Deux femmes au Centre d’Art

François Jobin
Deux femmes au Centre d’Art
Marilyse Goulet dans son atelier. (Photo : Lucien Lisabelle)

Du 23 mars au 5 mai, Le Centre d’art d’Argenteuil présente une double exposition : En attendant le printemps de Marilyse Goulet et Devant la table de Céline Landry. 

Différentes tant dans leur démarche que dans le choix des matériaux et des techniques, les deux artistes possèdent pourtant d’indéniables liens de parenté. Elles puisent toutes les deux leur inspiration dans le monde qui les entoure qu’elles observent avec attention. La nature et la nourriture sont des thèmes que les deux artistes ont explorés et exploités.  

La nature, Céline Landry s’en est inspirée lors de sa dernière exposition au Centre d’art l’année dernière avec ses céramiques/sculptures débordantes de sensualité. On y retrouvait notamment des urnes aux couleurs inhabituelles en poterie qui renfermaient des artefacts rappelant des moments importants de la vie de l’artiste; il y avait aussi une série de cypripèdes (sabots de la vierge) qui renvoyaient  à des sexes humains.  

Devant la table

Cette fois, avec Devant la table, Céline explore un univers peu ou pas abordé en art : le repas social comme facteur d’exclusion.

L’œuvre consiste en une table chargée de plats tous plus appétissants les uns que les autres, réalisés de manière hyperréaliste en porcelaine; derrière cette table, une femme au visage émacié qui croise les bras dans une attitude de repli sur soi. Son regard fuyant semble néanmoins attiré par cette abondance à laquelle elle n’a pas droit. On y verra une métaphore de la faim qui affecte une partie croissante de la population dans notre société d’abondance.

« Cet enjeu plutôt tabou est rarement exposé au public puisqu’il touche des personnes marginalisées osant rarement prendre la parole » écrit Céline Landry dans son texte de présentation. Il s’agit d’une image forte qui traduit une réalité de plus en plus actuelle alors que les banques alimentaires n’arrivent plus à satisfaire à la demande et que le prix des aliments ne cesse d’augmenter.

En attendant le printemps.

Marilyse Goulet est une boule d’énergie qui affectionne les vêtements de couleur vive. Certains la disent excentrique. Elle assume. Cette femme exubérante a pourtant choisi pour dire sa vision du monde des moyens qui exigent non seulement du savoir-faire mais du temps, de la patience et de la précision dans le geste : la gravure.

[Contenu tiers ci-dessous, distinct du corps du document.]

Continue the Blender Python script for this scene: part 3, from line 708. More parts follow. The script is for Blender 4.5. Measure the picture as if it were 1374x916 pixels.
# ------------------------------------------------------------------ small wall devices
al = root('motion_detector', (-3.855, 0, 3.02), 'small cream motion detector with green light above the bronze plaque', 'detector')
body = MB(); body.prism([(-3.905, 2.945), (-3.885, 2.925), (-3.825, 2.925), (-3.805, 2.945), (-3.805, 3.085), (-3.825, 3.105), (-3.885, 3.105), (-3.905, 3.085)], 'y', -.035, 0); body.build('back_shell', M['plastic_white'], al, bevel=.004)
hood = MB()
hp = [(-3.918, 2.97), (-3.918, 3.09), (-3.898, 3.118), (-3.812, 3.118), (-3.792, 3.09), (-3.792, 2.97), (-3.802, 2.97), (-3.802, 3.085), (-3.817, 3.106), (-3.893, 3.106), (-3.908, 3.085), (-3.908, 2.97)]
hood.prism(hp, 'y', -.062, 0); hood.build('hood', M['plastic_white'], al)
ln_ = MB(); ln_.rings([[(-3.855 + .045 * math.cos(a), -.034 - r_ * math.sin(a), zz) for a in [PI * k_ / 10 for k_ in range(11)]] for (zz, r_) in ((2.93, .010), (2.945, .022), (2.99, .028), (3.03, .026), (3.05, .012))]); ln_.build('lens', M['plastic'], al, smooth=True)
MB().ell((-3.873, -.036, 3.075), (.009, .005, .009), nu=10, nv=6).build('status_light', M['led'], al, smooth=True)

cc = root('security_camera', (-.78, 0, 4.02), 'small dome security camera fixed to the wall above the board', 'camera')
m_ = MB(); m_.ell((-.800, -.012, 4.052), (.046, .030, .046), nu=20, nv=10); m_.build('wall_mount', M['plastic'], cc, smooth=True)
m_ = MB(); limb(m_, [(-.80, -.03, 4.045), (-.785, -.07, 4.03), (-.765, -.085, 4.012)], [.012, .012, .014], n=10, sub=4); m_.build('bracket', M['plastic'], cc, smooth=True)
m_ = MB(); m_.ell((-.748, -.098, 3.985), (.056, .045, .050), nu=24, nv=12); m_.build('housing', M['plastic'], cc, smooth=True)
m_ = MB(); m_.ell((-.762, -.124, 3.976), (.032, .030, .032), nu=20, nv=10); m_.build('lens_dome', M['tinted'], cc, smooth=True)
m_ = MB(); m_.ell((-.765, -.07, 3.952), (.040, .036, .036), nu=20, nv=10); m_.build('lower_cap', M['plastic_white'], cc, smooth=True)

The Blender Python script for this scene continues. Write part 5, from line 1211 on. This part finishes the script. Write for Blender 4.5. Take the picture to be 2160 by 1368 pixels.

Marilyse Goulet a déjà accordé dans son œuvre une place importante aux aliments. Elle leur a consacré trois expositions respectivement intitulées « Manger nomade » qui explorait les habitudes alimentaires à travers le monde, « Pique-nique », une célébration de la boîte à lunch et « Sucreries et mignardises » dédiée à ces bouchées qu’on déguste le petit doigt en l’air.

L’exposition qu’elle présente au Centre d’art d’Argenteuil concerne plutôt la nature. Intitulée « En attendant le printemps » cette prestation est un avatar de « Micro-macro, impressions phytologiques » consacrées à la vie végétale et qui roule un peu partout au Québec depuis l’été 2022. « C’est une œuvre en mouvement, dit Marilyse Goulet, une œuvre qui s’adapte au lieu dans lequel elle est présentée. »

Parrainée par une bourse du Conseil des arts et des lettres du Québec (CALQ), elle a été présentée dans une demi-douzaine de lieux d’exposition. Véritable « work in progress », l’exposition comporte dans chaque nouveau lieu des ajouts qui la rendent unique, pour ainsi dire. C’est ainsi qu’en Argenteuil, l’exposition sera accompagnée d’une vidéo d’art inédite que l’artiste a réalisée pour appuyer son discours botanique.

Revenons-en au lien de parenté qui réunit les deux artistes. Toutes les deux s’inscrivent dans une démarche thématique spécifique qui, à la différence des récentes expositions présentées au Centre d’art d’Argenteuil, permet aux visiteurs de se frotter au sens qui sous-tend les œuvres. Terre cuite et porcelaine pour Céline Landry, gravure et dessin pour Marilyse Goulet sont les outils au service d’un propos qui se situe au centre de la démarche. Ce propos peut être la dénonciation d’un phénomène social ou, au contraire, la célébration d’un aspect de la vie.

Dans les deux cas, les artistes invitent les visiteurs à examiner une réalité qui leur est somme toute assez familière d’un point de vue différent, prise de conscience et à la réflexion. Cela a pour conséquence de rafraîchir l’idée qu’on se fait de la réalité.

Le public est invité au vernissage de l’exposition ce samedi, 23 mars et se poursuivra jusqu’au 5 mai au Centre d’art d’Argenteuil, au 585 de la rue Principale à Lachute.